Born in Lowell, Mass., Whistler (1834-1903) lived in Connecticut, Maryland and at West Point’s Military Academy, where his father taught drawing and Col. Robert E. Lee dismissed the cadet for excessive demerits. Whistler also resided in St. Petersburg, Russia (where his father designed a railroad for Czar Nicholas I); in Paris (where he befriended the poet Baudelaire, the Realist Courbet and fellow Impressionists Manet, Degas and Monet); and in London, which, in 1859, he adopted as his home.

“Arrangement in Gray and Black No. 1” depicts 67-year-old Anna Matilda McNeill Whistler, who, at her son’s behest, replaced a sick model in his London studio. A striking symphony of burnished bronzes, silvers, browns, whites and blacks, Whistler’s painting exists somewhere between a moody Dutch Golden Age interior and a rigorously constructed, hard-edge 20th-century abstraction. Here, stern Anna, seated in profile, stares straight ahead, as if into a foreboding future. She is a monumental, insurmountable mass—sometimes void—of blackness. Her lap is vast. Her head, hands and feet seem disconnected, like an archipelago in an inky sea. And her legs, disproportionately elongated, extend like a spider’s. Though moored, she’s in motion. And the room is in flux.

Henry Ossawa Tanner’s ‘Portrait of the Artist's Mother’ (1897)

Photo: Philadelphia Museum of Art

Anna is perched precariously, as if hugging a ledge. In places the floor tilts up or dissolves, suggesting she could slide right out of the painting. In others her body drops back, penetrating the wall—now fog. Among the most prominent forms are two hanging white pictures, including, arguably, Whistler’s etching “Black Lion Wharf” (1859), which is at the center of Whistler’s painting and, at the PMA, is installed nearby. These two flat, bright rectangles muscle forward toward the composition’s front plane, bookending and competing with Whistler’s mother, who plows straight ahead, like a fully loaded barge through an icefield.

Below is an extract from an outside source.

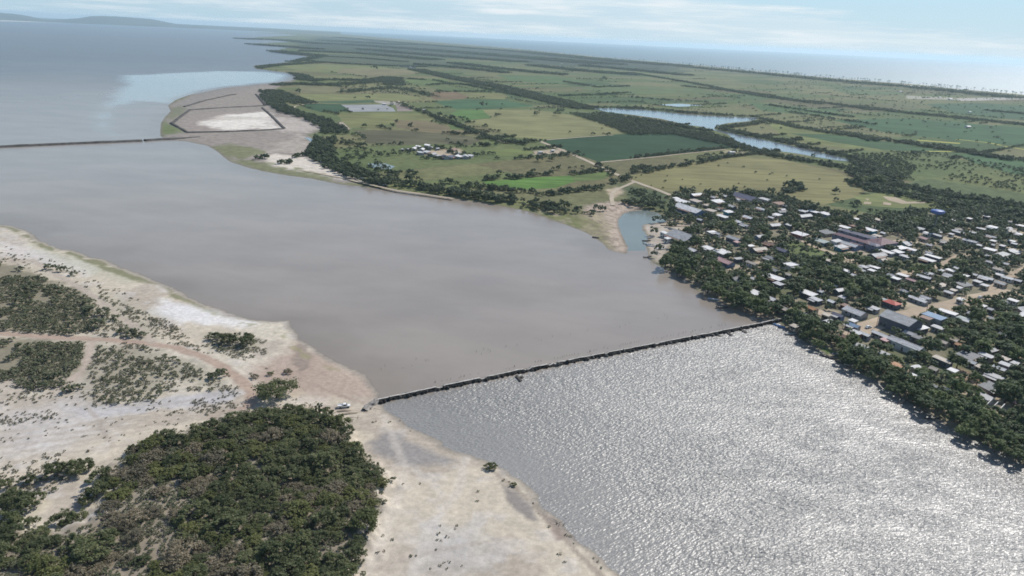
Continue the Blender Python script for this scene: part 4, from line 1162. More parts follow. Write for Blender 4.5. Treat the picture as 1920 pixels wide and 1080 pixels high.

Like Leonardo’s “Mona Lisa,” “Arrangement in Gray and Black No. 1” (increasingly referred to as a “Victorian Mona Lisa”) is a portrait in which painter and sitter are inextricably fused. It has come to signify the embodiment of stalwart motherhood and puritanical ideals. But not always. Whistler’s portrait debuted in 1872 at London’s Royal Academy of Arts. Almost rejected by the RA, in part because of its abstract title, it was derided and ridiculed as too stoic and austere—decidedly anti-Victorian. Whistler eventually pawned the painting, which the French government acquired in 1891.

“Whistler and Philadelphia” puts “Arrangement in Gray and Black No. 1” head-to-head with portraits by Cecilia Beaux, Henry Ossawa Tanner, John Sloan, Dox Thrash, Alice Neel and Sidney Goodman. Compelling is Goodman’s large drawing “Artist’s Mother I” (1994), in which Frances seems to have risen from her bed, as if from her tomb. Notable, too, are Francesco Novelli’s 1792 copy after Rembrandt’s etching “The Artist’s Mother Seated, in an Oriental Headdress: Half Length” (1631)—with which Whistler may have been familiar; and Philadelphia native Sloan’s warm tribute, “Mother” (1906), an etching of Henrietta, seated, holding her dog, Dixie. Neel’s “Last Sickness” (1953), the artist’s oil portrait of her elderly mother—dressed in a plaid robe, with spectacles askew and a side-eyed glance—is beautifully plaintive, astringent. It’s the portrait here most deserving to share wall space with Whistler. But even it doesn’t really belong.

Alice Neel’s ‘Last Sickness’ (1953)

Photo: Philadelphia Museum of Art

A devout formalist and eloquent theorist, Whistler rallied for “art for art’s sake.” He believed that true art is expressed through the harmony of line, color and rhythm (i.e., form) and has an independent life completely free from social, political or moral functions (i.e., subject matter). Whistler exhibited his painting as “Arrangement in Gray and Black” because, he said, “Now that is what it is.” He focused viewers’ attention not on his artwork’s subject but on its dynamic composition. “Whistler and Philadelphia,” inspired by Whistler’s mother—instead of his art—is antithetical to everything for which Whistler stood.

“Arrangement in Gray and Black No. 1” has more in common with a Mondrian abstraction or a grisaille Cubist portrait by Braque than with Tanner’s and Beaux’s sentimental Whistler pastiches. It doesn’t take Pound—who likened Whistler to Abe Lincoln—to know which picture outshines the rest. The proverbial 6-year-old child could tell you. When I was at the PMA, I watched one point up at Whistler’s iconic portrait and demand, “Let’s look at that lady!” Unfortunately, his father whisked him into an adjacent gallery.